School spotlight: Ark St Alban’s Academy

It has already been praised as Outstanding by Ofsted and one of the best schools in the country for value-add by CentreForum, but for teachers at the school, Ark St Alban’s Academy in Birmingham means something more – a welcoming and community.

Fionnuala O’Connor, who has taught History and ICT at the school for four years, says: “I’ve found it a really lovely school. I can’t imagine another school having as positive a relationship with parents and the community as Ark St Alban’s – they’re really engaged and supportive.

“I’ve had access to great professional development – I took part in the Ark Fellows programme, where I was able to work in a school in Uganda during the summer holidays, which was an amazing experience.

“I love the idea that education transcends borders and can transform lives – that’s why I became a teacher in the first place. It was a really life-changing experience and I was given excellent support from Ark to prepare for teaching in Uganda as an Ark Fellow.”

As well as its academic success, Ark St Alban’s has been praised as “a school that unites faiths” by the Guardian. A Church of England school with a student body that is 80% Muslim, Ark St Alban’s have worked to deliver a school for students of all faiths, and none, through its multi-faith prayer room, interdenominational services and community liaison officers, who communicate with the local Somali, Yemeni and Pakistani communities.

Out of the 327 schools which opted into measuring Progress 8 – the Government’s new benchmark figure – early, Ark St Alban’s had one of the top three results in the country. Still, for staff at the school, it’s the community that makes Ark St Alban’s special.

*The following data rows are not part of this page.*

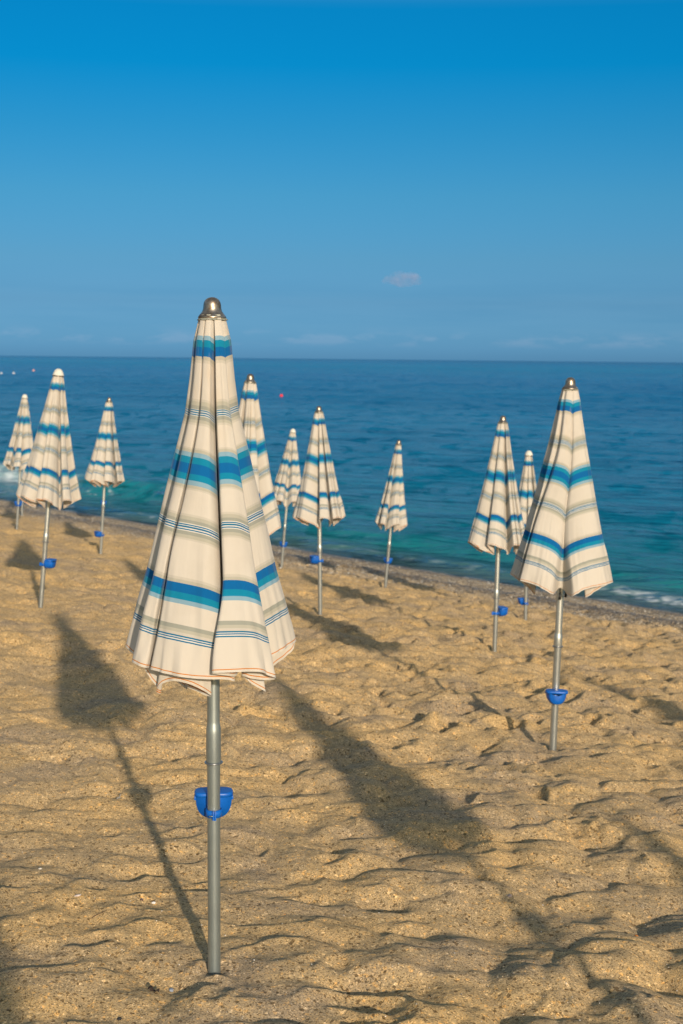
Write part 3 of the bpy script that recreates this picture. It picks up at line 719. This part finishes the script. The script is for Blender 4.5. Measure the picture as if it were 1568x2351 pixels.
rock('pebble', 394, 2262, .0072, (.26, .30, .36), 'blue-grey rounded pebble on the sand below the nearest umbrella pole', 'pebble', seed=3, group=PB)
rock('pebble', 325, 2062, .006, (.10, .06, .05), 'dark brown pebble left of the nearest pole', 'pebble', seed=4, group=PB)
rock('pebble', 353, 2064, .0062, (.75, .72, .66), 'white pebble beside the dark brown one left of the nearest pole', 'pebble', seed=5, group=PB)
rock('pebble', 92, 2003, .0065, (.70, .62, .50), 'pale cream pebble far left on the near sand', 'pebble', seed=6, group=PB)
rock('pebble', 274, 2330, .0058, (.02, .02, .02), 'black pebble at the lower left, near the bottom edge', 'pebble', seed=7, group=PB)
rock('pebble', 1460, 2166, .006, (.50, .16, .02), 'orange pebble in the sand at the lower right', 'pebble', seed=8, group=PB)
rock('pebble', 1488, 2322, .006, (.05, .02, .015), 'dark reddish pebble near the lower right corner', 'pebble', seed=12, group=PB)
rock('pebble', 750, 1865, .0075, (.62, .46, .22), 'tan pebble right of the blue ashtray of the nearest umbrella', 'pebble', seed=15, group=PB)
rock('shell_fragment', 838, 2095, .0065, (.85, .45, .02), 'bright yellow shell fragment on the sand at the lower centre', 'shell', (1, .8, .5), seed=9)
rock('shell_fragment', 178, 2072, .009, (.60, .50, .44), 'pinkish shell fragment on the sand at the lower left', 'shell', (1.2, .6, .3), seed=10)
rock('shell_fragment', 1170, 2081, .010, (.45, .32, .24), 'brownish shell fragment on the sand at the lower right', 'shell', (1.3, .6, .3), seed=16)
def twig(pts, rad, colr, label):
    n = NT('dry_wood'); co = n.coord(); n.set(Base_Color=n.mix(1.0, n.ramp(n.noise(co, 200.0, 3), [(.3, (.6,)*3), (.7, (1.2,)*3)]), colr, 'MULTIPLY'), Roughness=.8)
    P = [hit(u, v) for u, v in pts]; P = [Vector((p.x, p.y, sand_z(p.x, p.y)+rad*1.2)) for p in P]
    th = np.linspace(0, 2*np.pi, 8, endpoint=False); rows = []
    for i, p in enumerate(P):
        t = (P[min(i+1, len(P)-1)]-P[max(i-1, 0)]).normalized(); a = t.cross(Vector((0, 0, 1))).normalized(); b = a.cross(t)
        k = rad*(1-.55*i/(len(P)-1))*(.3 if i in (0, len(P)-1) else 1)
        rows.append([tuple(p+a*math.cos(q)*k+b*math.sin(q)*k) for q in th])
    o = link(grid_mesh('twig', np.array(rows), closed=True), 'twig', None, n.m)
    tag(o, label, 'twig')
twig([(207, 2115), (218, 2110), (230, 2106), (246, 2102)], .0013, (.10, .055, .035), 'thin dark twig lying on the sand at the lower left')
twig([(268, 1843), (271, 1839), (274, 1835), (277, 1829)], .0032, (.75, .68, .56), 'short pale bleached twig on the sand left of the blue ashtray')
def leaf():
    n = NT('dead_seaweed'); n.set(Base_Color=(.035, .02, .012, 1), Roughness=.8)
    p = hit(352, 2270); r = random.Random(5); rows = []
    for i in range(9):
        a = i/8; x = (a-.5)*.034; w = .0075*math.sin(math.pi*min(max(a, .06), .96))**.7*(1+r.uniform(-.25, .25)); zc = .004+.006*math.sin(a*9)
        rows.append([(x, -w, zc), (x+r.uniform(-.001, .001), 0, zc-.002), (x, w, zc+.002)])
    o = link(grid_mesh('dry_leaf', np.array(rows)), 'dry_leaf', None, n.m); o.location = (p.x, p.y, sand_z(p.x, p.y)+.001); o.rotation_euler = (0, .1, -.5)
    sm = o.modifiers.new('thick', 'SOLIDIFY'); sm.thickness = .0008
    tag(o, 'dark curled dry leaf left of the blue-grey pebble at the lower left', 'leaf')
leaf()
def grit(name, n_, area, size, cols, label, kind_fn, flat=.7, seed=1):
    """many tiny loose grains in one object"""
    r = np.random.default_rng(seed)
    base = np.array([(1, 0, 0), (-1, 0, 0), (0, 1, 0), (0, -1, 0), (0, 0, 1), (0, 0, -1)], float)
    fac = np.array([(0, 2, 4), (2, 1, 4), (1, 3, 4), (3, 0, 4), (2, 0, 5), (1, 2, 5), (3, 1, 5), (0, 3, 5)])
    V = []; cnt = 0; cv = []
    while cnt < n_:
        x, y = area(r)
        if not kind_fn(x, y, r): continue
        s = size[0]+(size[1]-size[0])*r.random()**3
        a = r.uniform(0, 6.28); ca, sa = math.cos(a), math.sin(a)
        b = base*(s*r.uniform(.7, 1.2, (6, 1)))*np.array((1, .8, flat))
        b = np.stack([b[:, 0]*ca-b[:, 1]*sa, b[:, 0]*sa+b[:, 1]*ca, b[:, 2]], 1)
        V.append(b+np.array((x, y, sand_z(x, y)+s*flat*.3))); cv.append(r.random()); cnt += 1
    V = np.array(V).reshape(-1, 3); Fc = (fac[None]+6*np.arange(cnt)[:, None, None]).reshape(-1, 3)
    me = bpy.data.meshes.new(name); me.vertices.add(len(V)); me.vertices.foreach_set('co', V.reshape(-1))
    me.loops.add(len(Fc)*3); me.loops.foreach_set('vertex_index', Fc.reshape(-1).astype(np.int32)); me.polygons.add(len(Fc)); me.polygons.foreach_set('loop_start', np.arange(0, len(Fc)*3, 3, dtype=np.int32))
    at = me.attributes.new('tone', 'FLOAT', 'POINT'); at.data.foreach_set('value', np.repeat(np.array(cv), 6).astype(np.float32))
    me.update(calc_edges=True)
    m = NT(name+'_grains'); t = m.n('ShaderNodeAttribute', attribute_name='tone').outputs['Fac']
    m.set(Base_Color=m.ramp(t, cols, 'CONSTANT'), Roughness=.75)
    o = link(me, name, None, m.m); tag(o, label, 'gravel', kind='stuff')
GC = [(0, (.04, .035, .03)), (.14, (.15, .13, .11)), (.32, (.34, .24, .14)), (.52, (.48, .38, .25)), (.72, (.55, .50, .42)), (.90, (.75, .70, .62)), (.97, (.40, .14, .04))]
def near_area(r):
    y = 3.0+3.6*r.random()**1.3; return r.uniform(-.27, .27)*y, y
grit('coarse_sand_grains', 5200, near_area, (.0009, .0032), GC, 'coarse loose grains and shell bits over the near sand', lambda x, y, r: True, seed=2)
def berm_area(r):
    s = r.uniform(10.4, 14.6); t = r.uniform(4, 27); return NX*s-NY*t, NY*s+NX*t
def berm_ok(x, y, r):
    s = NX*x+NY*y
    return abs(math.atan2(x, y)) < .45 and y > 5 and r.random() < float(smooth(10.4, 12.2, s+.8*pn(np.array(x/1.1), np.array(y/1.1))))
GC2 = [(0, (.05, .05, .05)), (.14, (.16, .15, .13)), (.36, (.32, .26, .19)), (.62, (.44, .36, .26)), (.82, (.50, .46, .39)), (.95, (.62, .60, .55))]
grit('shingle', 15000, berm_area, (.006, .017), GC2, 'grey and brown shingle strewn along the slope above the water', berm_ok, .6, seed=4)

# ------------------------------------------------------------------ small cloud: a real volume far out over the sea
def cloud():
    D = 6000.0
    c = EYE+ray(924, 640)*D/ray(924, 640).length; k = D/F
    bm = bmesh.new(); r = random.Random(8)
    for dx, dy, ra in ((-26, -2, 15), (-10, 3, 19), (6, 1, 17), (22, 0, 18), (35, -5, 12), (-38, -5, 9), (-2, -6, 17), (14, -7, 14), (-6, 12, 9), (20, 11, 8)):
        bmesh.ops.create_icosphere(bm, subdivisions=2, radius=1, matrix=Matrix.Translation((dx*k, 0, dy*k)) @ Matrix.Diagonal((ra*k*1.15, ra*k*1.5, ra*k*.8, 1)))
    me = bm_mesh('cloud', bm); o = bpy.data.objects.new('cloud', me); COL.objects.link(o)
    o.location = c; o.rotation_euler = (0, -ROLL, math.atan2(-c.x, c.y))
    rm = o.modifiers.new('union', 'REMESH'); rm.mode = 'VOXEL'; rm.voxel_size = 4.5*k; rm.use_smooth_shade = True
    m = bpy.data.materials.new('cloud_vapour'); m.use_nodes = True; t = m.node_tree; t.nodes.clear()
    out = t.nodes.new('ShaderNodeOutputMaterial'); v = t.nodes.new('ShaderNodeVolumePrincipled'); t.links.new(v.outputs[0], out.inputs['Volume'])
    tc = t.nodes.new('ShaderNodeTexCoord'); nz = t.nodes.new('ShaderNodeTexNoise'); nz.inputs['Scale'].default_value = .028; nz.inputs['Detail'].default_value = 3; t.links.new(tc.outputs['Object'], nz.inputs['Vector'])
    mr = t.nodes.new('ShaderNodeMapRange'); mr.inputs[1].default_value = .40; mr.inputs[2].default_value = .72; mr.inputs[3].default_value = 0; mr.inputs[4].default_value = .020
    t.links.new(nz.outputs[0], mr.inputs[0]); t.links.new(mr.outputs[0], v.inputs['Density'])
    v.inputs['Color'].default_value = (.70, .77, .93, 1); v.inputs['Anisotropy'].default_value = .2
    me.materials.append(m)
    tag(o, 'small lone puffy cloud low in the blue sky right of centre', 'cloud')
cloud()

# ------------------------------------------------------------------ world
w = bpy.data.worlds.new('World'); scene.world = w; w.use_nodes = True
t = w.node_tree; bg = t.nodes['Background']
sky = t.nodes.new('ShaderNodeTexSky'); sky.sky_type = 'NISHITA'; sky.sun_disc = False
sky.sun_elevation = elev; sky.sun_rotation = az; sky.air_density = 1.0; sky.dust_density = .6; sky.ozone_density = 2.5
class WN(NT):
    def __init__(s): s.t = t
W = WN()
gen = W.n('ShaderNodeTexCoord').outputs['Generated']
xyz = W.n('ShaderNodeSeparateXYZ', i_0=gen).outputs
SKY_S, EXPO = .15, .42
def lin(c): c = c/255; return c/12.92 if c <= .04045 else ((c+.055)/1.055)**2.4
RAW = [(.007, (191, 189, 160)), (.039, (205, 217, 194)), (.068, (194, 219, 213)), (.111, (174, 208, 221)), (.155, (157, 194, 219)), (.196, (144, 181, 212)), (.233, (134, 171, 205))]
AIM = [(94, 150, 188), (99, 156, 193), (93, 159, 198), (74, 157, 202), (45, 148, 203), (5, 140, 203), (1, 133, 197)]
stops = [(p, tuple(max(.004, lin(a[i])/(lin(r_[i])*(SKY_S/.10)*2**EXPO)) for i in range(3))) for (p, r_), a in zip(RAW, AIM)]
stops = [(0, stops[0][1])]+stops+[(.42, (1.35, 1.0, .74)), (1, (1.65, 1.04, .66))]
tint = W.ramp(xyz[2], stops)
dt = W.n('ShaderNodeVectorMath', operation='DOT_PRODUCT'); W.l(gen, dt.inputs[0]); dt.inputs[1].default_value = (math.sin(az), math.cos(az), 0)
side = W.n('ShaderNodeMapRange', i_Value=dt.outputs['Value']); side.interpolation_type = 'SMOOTHSTEP'
side.inputs[1].default_value = -.35; side.inputs[2].default_value = .35
tint = W.mix(side.outputs[0], tint, (1.05, .95, .80))
TINT_NODE = tint
skyc = W.mix(1.0, sky.outputs[0], tint, 'MULTIPLY')
# faint far-off cloud row just above the horizon and a thin dull veil over it
def band(z0, wd): 
    return W.ramp(xyz[2], [(max(0, z0-wd), (0, 0, 0)), (z0, (1, 1, 1)), (z0+wd*1.3, (0, 0, 0))])
cn = W.noise(W.scalev(gen, (34, 34, 120)), 1.0, 4, .6)
c1 = W.math('MULTIPLY', W.ramp(cn, [(.47, (0, 0, 0)), (.62, (1, 1, 1))]), band(.0135, .0055))
skyc = W.mix(W.math('MULTIPLY', c1, .55), skyc, W.mix(1.0, skyc, (2.1, 1.25, 1.12), 'MULTIPLY'))
vn = W.noise(W.scalev(gen, (5, 5, 70)), 1.0, 4, .55)
c2 = W.math('MULTIPLY', W.ramp(vn, [(.45, (0, 0, 0)), (.62, (1, 1, 1))]), band(.034, .024))
skyc = W.mix(W.math('MULTIPLY', c2, .38), skyc, W.mix(1.0, skyc, (.66, .86, .92), 'MULTIPLY'))
t.links.new(skyc, bg.inputs[0]); bg.inputs[1].default_value = SKY_S

# ------------------------------------------------------------------ camera & view
cd = bpy.data.cameras.new('camera'); cd.sensor_fit = 'VERTICAL'; cd.sensor_height = 36.0; cd.sensor_width = 24.0; cd.lens = 36.0*F/2351.0
cd.clip_start = .05; cd.clip_end = 60000
cam = bpy.data.objects.new('camera', cd); COL.objects.link(cam); cam.matrix_world = Matrix.Translation(EYE) @ CAMM.to_4x4()
cd.dof.use_dof = True; cd.dof.focus_distance = 3.62; cd.dof.aperture_fstop = 8.0
scene.camera = cam
scene.cycles.volume_bounces = 6
vs = scene.view_settings; vs.view_transform = 'Standard'; vs.look = 'None'; vs.exposure = EXPO; vs.gamma = 1.0
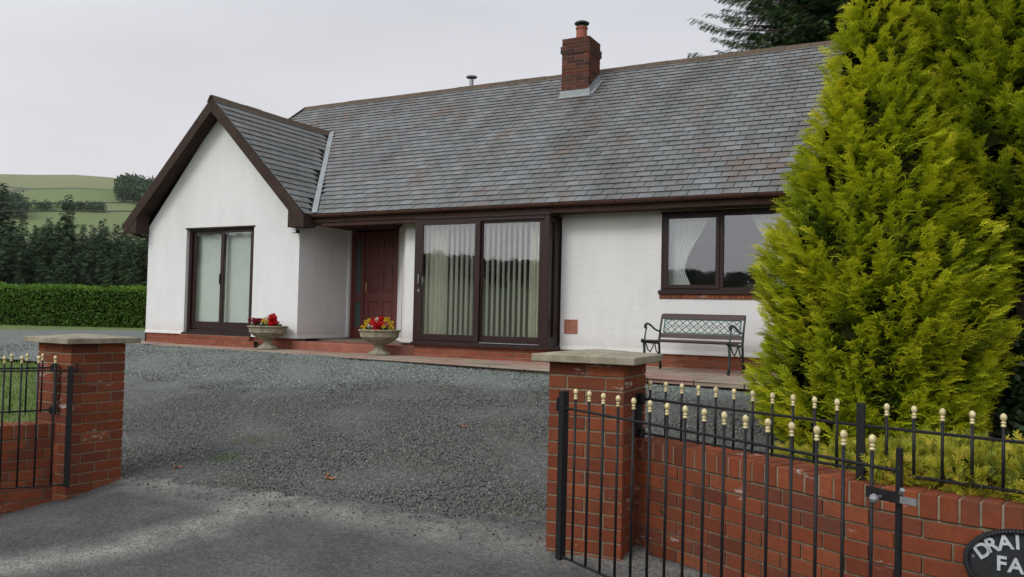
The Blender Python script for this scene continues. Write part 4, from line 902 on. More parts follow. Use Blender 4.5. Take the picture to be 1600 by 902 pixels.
# ================================================================ BENCH
def bench():
    e_ = empty('garden_bench', (7.56, -.54, -.2), R(-9)); e_.scale = (.96, .96, .94); tag(e_, 'garden bench with brown slats, green lattice back and curled iron armrests, under the casement window', 'bench')
    hw = .64
    for sx in (-1, 1):
        x = sx * hw; b = MB(); r = .017
        b.tube([(x, .27, 0), (x, .23, .20), (x, .21, .40), (x, .25, .62), (x, .31, .82)], [.022, .018, .018, .016, .014], 8)       # rear leg and back upright
        b.tube([(x, -.29, 0), (x, -.25, .12), (x, -.25, .28), (x, -.27, .41)], [.022, .017, .02, .022], 8)                          # front leg
        b.tube([(x, -.31, .42), (x, -.10, .40), (x, .21, .385)], .018, 8)                                                       # seat rail
        b.tube([(x, -.22, .40), (x, -.14, .29), (x, -.07, .26), (x, .0, .32), (x, .04, .39)], .010, 6); b.tube([(x, .20, .22), (x, .12, .27), (x, .07, .38)], .010, 6)
        b.tube([(x, .235, .56), (x, .15, .575), (x, .05, .60), (x, -.07, .655), (x, -.17, .68), (x, -.24, .665), (x, -.26, .63), (x, -.235, .61), (x, -.215, .63)], [.015, .014, .014, .015, .016, .015, .012, .010, .008], 8)   # arm with a scroll
        b.tube([(x, -.20, .67), (x, -.20, .60), (x, -.235, .52), (x, -.25, .44), (x, -.29, .42)], [.012, .010, .011, .013, .013], 8)
        b.tube([(x, -.33, .405), (x, -.35, .425), (x, -.33, .45), (x, -.30, .44)], .012, 6)
        b.build('side_frame', M['dark_green_iron'], e_, smooth=True)
    b = MB()
    for k in range(7): y0 = -.30 + k * .075; z0 = .425 - .0 * k - (.018 * math.sin(k / 6 * math.pi)); b.box(-hw + .005, hw - .005, y0, y0 + .055, z0, z0 + .02)
    b.build('seat', M['wood'], e_, bevel=.004)
    def back(z): return .232 + (z - .5) * .24
    b = MB(); b.hexa([(-hw - .01, back(.75) - .014, .75), (hw + .01, back(.75) - .014, .75), (hw + .01, back(.75) + .014, .75), (-hw - .01, back(.75) + .014, .75), (-hw + .015, back(.82) - .014, .835), (hw - .0, back(.82) - .014, .83), (hw - .0, back(.82) + .014, .83), (-hw + .015, back(.82) + .014, .835)]); b.build('top_rail', M['wood'], e_, bevel=.005)
    b = MB(); b.hexa([(-hw, back(.47) - .012, .47), (hw, back(.47) - .012, .47), (hw, back(.47) + .012, .47), (-hw, back(.47) + .012, .47), (-hw, back(.54) - .012, .535), (hw, back(.54) - .012, .535), (hw, back(.54) + .012, .535), (-hw, back(.54) + .012, .535)]); b.build('lower_rail', M['wood'], e_, bevel=.004)
    b = MB(); z0, z1, xa = .545, .745, hw - .055
    pt = lambda x, z: Vector((x, back(z), z))
    for a, c in (((-xa, z0), (xa, z0)), ((-xa, z1), (xa, z1)), ((-xa, z0), (-xa, z1)), ((xa, z0), (xa, z1))): b.bar(pt(*a), pt(*c), .016, .016, up=(0, 1, 0))
    hgt = z1 - z0; n = 10; w = 2 * xa / n
    for k in range(-2, n + 2):
        for sg in (1, -1):
            xs = -xa + k * w + (0 if sg > 0 else 2 * w - 0); a = (xs, z0); c = (xs + sg * 2 * w * .999, z1)
            # clip to the panel
            t0, t1 = 0, 1; dx = c[0] - a[0]
            ts = sorted([(-xa - a[0]) / dx, (xa - a[0]) / dx]); t0, t1 = max(0, ts[0]), min(1, ts[1])
            if t1 - t0 > .05: b.bar(pt(a[0] + dx * t0, z0 + hgt * t0), pt(a[0] + dx * t1, z0 + hgt * t1), .011, .007 + .001 * sg, up=(0, 1, 0))
    for k in range(n): 
        for zz in ((z0 + z1) / 2,): b.lathe([(.001, -.014), (.014, 0), (.001, .014)], tuple(pt(-xa + w * (k + .5) + w / 2 * 0, zz)), 6)
    b.build('lattice_back', M['green_iron'], e_)
bench()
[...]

Ark St Alban’s has maths and engineering specialisms, which has enabled students to achieve high-profile STEM prizes; last year, Year 13 student Malik Sheryar-Karama won a Millennium Point Young Innovator Prize, leading to a £27,000 sponsored place for his mechanical engineering degree at Birmingham City University.

Maths teacher Kamilah McGregor says: “Students here get five hours of maths a week, so it’s not just something for the classroom – it’s embedded across the whole school’s culture.

“The Engineering department is really impressive and the machines they have are far more specialised than those you’d see in most other schools. It’s a really exciting thing to be involved with.

“In the past, we’ve had students from the University of Birmingham’s Engineering faculty come in to support our students with their own STEM projects. It’s so rare to have expertise from an internationally-acclaimed university faculty come in to support secondary students, so the kids really relish the opportunity.”

However, it’s not just the work that makes the school special for Fionnuala: “Ark St Alban’s staff is also a really fun group of people to work with – we’ve sung Christmas Carols together in the school’s atrium and we have a staff choir. We even had a staff flash mob for when our Principal, David Gould, retired last summer – we changed the words of the Spandau Ballet song ‘Gold’ to ‘Gould’ and had a dance routine.

“It’s stuff like that which make the school a really fun place to work, as well as rewarding.”